On the other hand, there are markets beyond Europe and Israel that don’t have the same obstacles and where potential customers are eager to buy. Chinese car manufacturers can export to South America, Africa and Russia without meeting stricter European standards. Chinese auto makers had thought that going after the European market would accord their cars prestige among Chinese customers in their own domestic market, but it then turned out that buyers in China generally preferred foreign makes, even if the cars were assembled in China.

Here’s why Chinese car manufacturing doesn’t have the price advantage one might expect.

Unlike simpler Chinese-made products, car production requires expensive automation, which makes the lower labor costs in China a more marginal factor. In addition, development costs are very high, although some Chinese manufacturers don’t exactly develop their own cars, preferring instead to copy designs from established manufacturers with whom they collaborate.

The two Chinese car makes that entered the Israeli market with such fanfare have negligible sales, at least for the time being.

Dani Eini, the CEO of Eastern Marketing, the importer of Great Wall cars, says that he is pleased with the quality of the cars that he is getting but has a problem with the price.
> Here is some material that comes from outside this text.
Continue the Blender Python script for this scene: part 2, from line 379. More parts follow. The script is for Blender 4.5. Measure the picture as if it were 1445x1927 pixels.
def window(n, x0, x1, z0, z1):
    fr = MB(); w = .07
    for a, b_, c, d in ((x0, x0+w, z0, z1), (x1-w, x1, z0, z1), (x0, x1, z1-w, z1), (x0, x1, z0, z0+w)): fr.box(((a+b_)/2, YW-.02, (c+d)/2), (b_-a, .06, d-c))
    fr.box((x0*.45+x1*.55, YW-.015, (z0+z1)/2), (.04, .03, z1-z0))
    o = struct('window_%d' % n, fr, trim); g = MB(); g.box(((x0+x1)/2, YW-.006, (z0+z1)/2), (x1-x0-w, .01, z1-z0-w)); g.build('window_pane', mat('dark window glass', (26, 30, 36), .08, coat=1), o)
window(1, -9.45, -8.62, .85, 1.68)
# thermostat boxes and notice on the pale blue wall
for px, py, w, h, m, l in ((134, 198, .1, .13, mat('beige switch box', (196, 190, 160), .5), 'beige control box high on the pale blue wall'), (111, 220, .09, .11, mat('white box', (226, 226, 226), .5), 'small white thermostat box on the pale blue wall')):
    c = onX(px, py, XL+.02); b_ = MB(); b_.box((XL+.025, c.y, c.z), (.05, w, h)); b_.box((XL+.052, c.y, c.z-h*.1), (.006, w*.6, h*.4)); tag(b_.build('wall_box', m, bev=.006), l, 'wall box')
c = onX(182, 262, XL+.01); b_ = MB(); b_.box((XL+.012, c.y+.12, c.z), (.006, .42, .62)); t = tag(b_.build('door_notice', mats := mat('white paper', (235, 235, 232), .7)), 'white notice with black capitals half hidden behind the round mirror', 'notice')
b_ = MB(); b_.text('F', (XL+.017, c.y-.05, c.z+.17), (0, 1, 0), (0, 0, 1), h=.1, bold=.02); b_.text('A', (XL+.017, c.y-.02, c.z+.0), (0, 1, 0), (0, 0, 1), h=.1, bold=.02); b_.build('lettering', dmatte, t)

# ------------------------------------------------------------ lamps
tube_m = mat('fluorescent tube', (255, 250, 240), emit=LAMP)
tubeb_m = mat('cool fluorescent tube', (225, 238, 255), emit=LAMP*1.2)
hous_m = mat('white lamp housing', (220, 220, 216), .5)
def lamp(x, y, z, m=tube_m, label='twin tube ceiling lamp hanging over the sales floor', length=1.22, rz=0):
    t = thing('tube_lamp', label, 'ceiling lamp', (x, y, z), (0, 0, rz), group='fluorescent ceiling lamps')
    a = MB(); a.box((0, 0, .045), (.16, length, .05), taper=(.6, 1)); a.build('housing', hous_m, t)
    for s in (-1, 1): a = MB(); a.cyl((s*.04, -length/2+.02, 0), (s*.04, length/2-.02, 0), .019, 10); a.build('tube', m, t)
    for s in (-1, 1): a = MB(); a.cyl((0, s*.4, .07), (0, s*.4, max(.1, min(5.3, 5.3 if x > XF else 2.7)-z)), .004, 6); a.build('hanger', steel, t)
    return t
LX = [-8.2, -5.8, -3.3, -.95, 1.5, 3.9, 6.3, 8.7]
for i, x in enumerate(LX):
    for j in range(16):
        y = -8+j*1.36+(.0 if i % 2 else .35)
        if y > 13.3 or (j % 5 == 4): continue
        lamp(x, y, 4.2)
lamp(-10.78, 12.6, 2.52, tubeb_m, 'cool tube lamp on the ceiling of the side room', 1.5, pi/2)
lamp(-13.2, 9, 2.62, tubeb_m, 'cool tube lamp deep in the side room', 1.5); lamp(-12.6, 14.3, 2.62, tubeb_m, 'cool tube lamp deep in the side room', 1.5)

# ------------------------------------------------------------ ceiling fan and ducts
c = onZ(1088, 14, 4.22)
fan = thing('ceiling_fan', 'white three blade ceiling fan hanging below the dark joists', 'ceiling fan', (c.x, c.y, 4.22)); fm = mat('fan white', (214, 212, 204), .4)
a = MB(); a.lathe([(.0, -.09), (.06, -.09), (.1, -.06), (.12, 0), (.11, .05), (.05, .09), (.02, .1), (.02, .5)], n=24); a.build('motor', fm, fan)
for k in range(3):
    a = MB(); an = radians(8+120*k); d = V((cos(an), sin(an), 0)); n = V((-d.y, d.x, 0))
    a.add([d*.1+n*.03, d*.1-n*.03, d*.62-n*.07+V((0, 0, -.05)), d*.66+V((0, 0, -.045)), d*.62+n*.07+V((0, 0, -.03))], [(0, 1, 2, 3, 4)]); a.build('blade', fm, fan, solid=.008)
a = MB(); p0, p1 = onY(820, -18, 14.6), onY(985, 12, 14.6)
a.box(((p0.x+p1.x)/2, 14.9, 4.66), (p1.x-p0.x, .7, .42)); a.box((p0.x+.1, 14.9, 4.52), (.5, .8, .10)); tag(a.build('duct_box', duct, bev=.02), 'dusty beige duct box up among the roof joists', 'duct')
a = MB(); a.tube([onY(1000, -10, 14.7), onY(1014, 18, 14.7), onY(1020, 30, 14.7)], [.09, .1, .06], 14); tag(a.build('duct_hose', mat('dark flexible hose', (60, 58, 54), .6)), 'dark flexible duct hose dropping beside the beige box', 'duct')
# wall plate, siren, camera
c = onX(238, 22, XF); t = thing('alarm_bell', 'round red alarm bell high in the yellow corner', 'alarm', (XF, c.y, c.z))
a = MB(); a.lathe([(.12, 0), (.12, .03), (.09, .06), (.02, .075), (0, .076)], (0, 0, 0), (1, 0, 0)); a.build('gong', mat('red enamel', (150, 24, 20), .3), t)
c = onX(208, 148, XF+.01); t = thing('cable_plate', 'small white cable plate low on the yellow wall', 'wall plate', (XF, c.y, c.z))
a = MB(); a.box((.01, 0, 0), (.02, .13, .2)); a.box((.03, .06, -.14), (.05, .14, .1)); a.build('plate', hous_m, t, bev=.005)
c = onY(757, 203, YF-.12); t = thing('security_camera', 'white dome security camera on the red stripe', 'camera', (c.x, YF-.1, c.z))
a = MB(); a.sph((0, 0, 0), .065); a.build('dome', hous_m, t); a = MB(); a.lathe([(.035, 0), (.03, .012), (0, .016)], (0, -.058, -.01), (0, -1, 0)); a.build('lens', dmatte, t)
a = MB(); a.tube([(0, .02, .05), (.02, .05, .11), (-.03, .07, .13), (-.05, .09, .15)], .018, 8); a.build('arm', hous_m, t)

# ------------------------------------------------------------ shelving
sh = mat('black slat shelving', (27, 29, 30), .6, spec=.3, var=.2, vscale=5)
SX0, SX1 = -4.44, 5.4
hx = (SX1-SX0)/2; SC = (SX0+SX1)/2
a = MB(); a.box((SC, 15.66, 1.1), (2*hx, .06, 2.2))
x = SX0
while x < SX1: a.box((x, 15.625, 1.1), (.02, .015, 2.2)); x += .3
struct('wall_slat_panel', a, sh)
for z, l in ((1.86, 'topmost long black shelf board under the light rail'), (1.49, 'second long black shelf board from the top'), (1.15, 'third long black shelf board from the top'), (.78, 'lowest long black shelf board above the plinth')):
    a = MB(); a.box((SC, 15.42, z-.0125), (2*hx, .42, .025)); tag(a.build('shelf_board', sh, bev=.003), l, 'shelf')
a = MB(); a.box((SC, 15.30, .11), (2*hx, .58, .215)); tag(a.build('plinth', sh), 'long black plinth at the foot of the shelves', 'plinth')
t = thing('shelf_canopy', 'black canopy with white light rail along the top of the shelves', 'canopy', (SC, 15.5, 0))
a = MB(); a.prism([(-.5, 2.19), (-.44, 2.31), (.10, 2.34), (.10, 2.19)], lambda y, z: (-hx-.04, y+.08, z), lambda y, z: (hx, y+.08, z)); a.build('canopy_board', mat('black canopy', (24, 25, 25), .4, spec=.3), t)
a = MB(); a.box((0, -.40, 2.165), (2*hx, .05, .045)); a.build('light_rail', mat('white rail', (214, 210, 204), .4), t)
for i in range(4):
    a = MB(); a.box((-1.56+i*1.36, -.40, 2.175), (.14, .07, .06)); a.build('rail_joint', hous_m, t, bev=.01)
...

Rather than spreading the cost of meeting the European standards over all their operations, the Chinese add it only to the cost of cars being sold for export, Eini say.

“They’re forgetting that in the future, they will have to meet air pollution standards in China, too,” he says.

Eini says several Chinese manufacturers that came close in their regular production to meeting the European pollution standard that prevailed until 2009, but since then, European standards have become stricter and there is less of an effort to meet them.

The customer mix in Israel for MGs and for Great Wall cars is different. MGs passenger cars have been sold in part to car fleets, but also to young families who liked the accessories they come with. Great Wall has focused on the natural-gas powered pickup truck market through its Steed model. Great Wall has maintained a steady, if small, sales pace while MG sales in Israel appear to be plagued by unstable sales volumes.

Initially MG’s large 550 passenger car model was sold in Israel, but sales were halted after just 360 were bought. Then came a smaller family-sized model, the 350, but sales of that car were stopped after about a year. Such instability hurts the resale value of cars, which is the last thing that a brand that is new to Israel needs.

But the people at Lubinski, the MG importer, don’t sound concerned. What we have seen up to now is a taste of the MG, they say. This year, they will reinvigorate their sales pace with two new models, a family car called the GT and the GT-S, a sport utility vehicle based on Korean car maker SsangYong’s Korando model.

Lubinski says the quality of the cars that they have sold has been high and that they haven’t encountered mechanical problems. “We have a stock of spare parts that’s just sitting there,” one source at Lubinski.

“The only thing that needs to be replaced is panels after an accident.” Within two years, he adds, the Israeli market will be full of Chinese cars.

In the interim, however, on the road itself, Chinese cars still can’t compete with European, Japanese and Korean models. The engine and transmission and other aspects of the car are reasonable, but something about them just doesn’t come together, in this writer’s opinion. MGs come with a long list of safety features, but they have not been tested in Western crash tests. They did score well on Chinese safety tests though.

Although Lubinski is expressing optimism, other car industry sources say it will take Chinese car manufacturers 10 to 15 years to break into the European car market.